A la date du 18 juin 2025, le texte de loi, adopté définitivement le 4 juin 2025, est en attente de promulgation. Conformément à l’article 10 de la Constitution, le Président de la République dispose en effet de quinze jours à compter de la transmission du texte pour le promulguer. Durant ce laps de temps, le texte peut également être soumis au Conseil constitutionnel afin de contrôler, a priori, sa conformité à la Constitution.
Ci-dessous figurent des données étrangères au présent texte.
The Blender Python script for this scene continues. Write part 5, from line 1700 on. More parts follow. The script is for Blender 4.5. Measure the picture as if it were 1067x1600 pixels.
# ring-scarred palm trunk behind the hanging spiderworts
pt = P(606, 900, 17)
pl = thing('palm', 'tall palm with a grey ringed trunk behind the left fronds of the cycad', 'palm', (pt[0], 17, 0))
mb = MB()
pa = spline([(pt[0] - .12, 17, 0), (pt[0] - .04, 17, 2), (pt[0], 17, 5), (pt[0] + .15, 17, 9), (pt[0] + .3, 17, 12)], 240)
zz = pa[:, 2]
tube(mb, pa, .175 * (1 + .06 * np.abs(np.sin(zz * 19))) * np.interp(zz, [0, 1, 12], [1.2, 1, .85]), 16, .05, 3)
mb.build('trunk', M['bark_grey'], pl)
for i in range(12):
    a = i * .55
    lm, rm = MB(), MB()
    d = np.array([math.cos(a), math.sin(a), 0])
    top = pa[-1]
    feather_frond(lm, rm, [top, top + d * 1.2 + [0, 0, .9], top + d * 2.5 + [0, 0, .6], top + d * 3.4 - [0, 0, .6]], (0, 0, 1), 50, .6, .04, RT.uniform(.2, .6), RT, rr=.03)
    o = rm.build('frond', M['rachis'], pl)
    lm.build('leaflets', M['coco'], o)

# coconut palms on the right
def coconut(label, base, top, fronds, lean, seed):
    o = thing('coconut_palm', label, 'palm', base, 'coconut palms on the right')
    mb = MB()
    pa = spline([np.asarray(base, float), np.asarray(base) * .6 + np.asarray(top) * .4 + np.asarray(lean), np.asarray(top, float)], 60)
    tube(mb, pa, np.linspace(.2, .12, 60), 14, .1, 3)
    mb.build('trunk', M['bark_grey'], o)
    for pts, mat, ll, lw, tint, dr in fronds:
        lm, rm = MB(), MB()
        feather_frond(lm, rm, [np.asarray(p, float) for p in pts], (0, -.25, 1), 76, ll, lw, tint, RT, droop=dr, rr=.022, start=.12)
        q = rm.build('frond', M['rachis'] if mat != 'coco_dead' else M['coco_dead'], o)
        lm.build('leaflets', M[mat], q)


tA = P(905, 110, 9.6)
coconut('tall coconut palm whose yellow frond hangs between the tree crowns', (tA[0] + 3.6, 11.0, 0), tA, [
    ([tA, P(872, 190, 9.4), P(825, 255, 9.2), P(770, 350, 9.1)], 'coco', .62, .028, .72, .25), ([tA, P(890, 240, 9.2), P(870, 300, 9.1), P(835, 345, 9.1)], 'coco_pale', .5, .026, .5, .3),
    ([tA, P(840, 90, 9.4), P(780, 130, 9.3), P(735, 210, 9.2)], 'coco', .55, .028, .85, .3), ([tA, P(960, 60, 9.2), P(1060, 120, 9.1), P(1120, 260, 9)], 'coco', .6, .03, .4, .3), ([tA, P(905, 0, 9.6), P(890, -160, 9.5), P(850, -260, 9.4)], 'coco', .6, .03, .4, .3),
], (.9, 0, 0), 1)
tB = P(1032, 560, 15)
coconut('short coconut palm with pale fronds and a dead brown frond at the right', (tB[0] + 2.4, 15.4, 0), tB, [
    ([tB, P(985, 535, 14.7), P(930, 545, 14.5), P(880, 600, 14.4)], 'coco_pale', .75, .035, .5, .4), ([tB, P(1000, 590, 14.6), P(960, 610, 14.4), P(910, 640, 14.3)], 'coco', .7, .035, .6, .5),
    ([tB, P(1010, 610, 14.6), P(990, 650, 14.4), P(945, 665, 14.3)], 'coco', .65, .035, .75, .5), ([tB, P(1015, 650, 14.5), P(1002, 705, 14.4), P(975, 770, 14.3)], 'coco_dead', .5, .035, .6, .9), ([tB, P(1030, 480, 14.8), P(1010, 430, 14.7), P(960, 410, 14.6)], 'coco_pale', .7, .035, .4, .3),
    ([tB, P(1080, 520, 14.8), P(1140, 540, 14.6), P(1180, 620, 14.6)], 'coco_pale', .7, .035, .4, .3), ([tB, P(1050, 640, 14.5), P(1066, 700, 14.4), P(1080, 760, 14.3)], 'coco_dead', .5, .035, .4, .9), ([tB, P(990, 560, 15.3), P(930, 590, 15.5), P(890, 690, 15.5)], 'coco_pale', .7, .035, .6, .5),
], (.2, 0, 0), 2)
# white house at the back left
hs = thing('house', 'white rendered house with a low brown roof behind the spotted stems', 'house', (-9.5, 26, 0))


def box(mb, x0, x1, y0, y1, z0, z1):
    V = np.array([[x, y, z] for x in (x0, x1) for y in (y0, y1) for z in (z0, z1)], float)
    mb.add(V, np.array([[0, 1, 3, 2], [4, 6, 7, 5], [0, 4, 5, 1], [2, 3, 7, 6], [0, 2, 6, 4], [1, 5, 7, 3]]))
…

Aucune saisine ne semble avoir été déposée à ce jour. Le site officiel vie-publique.fr, édité par la direction de l’information légale et administrative placée sous l’autorité du Premier ministre, a même publié dès le 5 juin une fiche actualisée annonçant l’entrée en vigueur de la réforme dès les élections municipales de 2026. Pour les acteurs politiques et institutionnels, le débat semble donc clos. Certains présentent même ce texte comme une réponse mesurée aux exigences de sincérité du suffrage, principe constitutionnel reconnu par la jurisprudence du Conseil constitutionnel (CC, n°58-75 AN du 6 janvier 1959 ; CC, n°2013-673 DC du 18 juillet 2013 ; CC, n°2018-773 DC du 20 décembre 2018).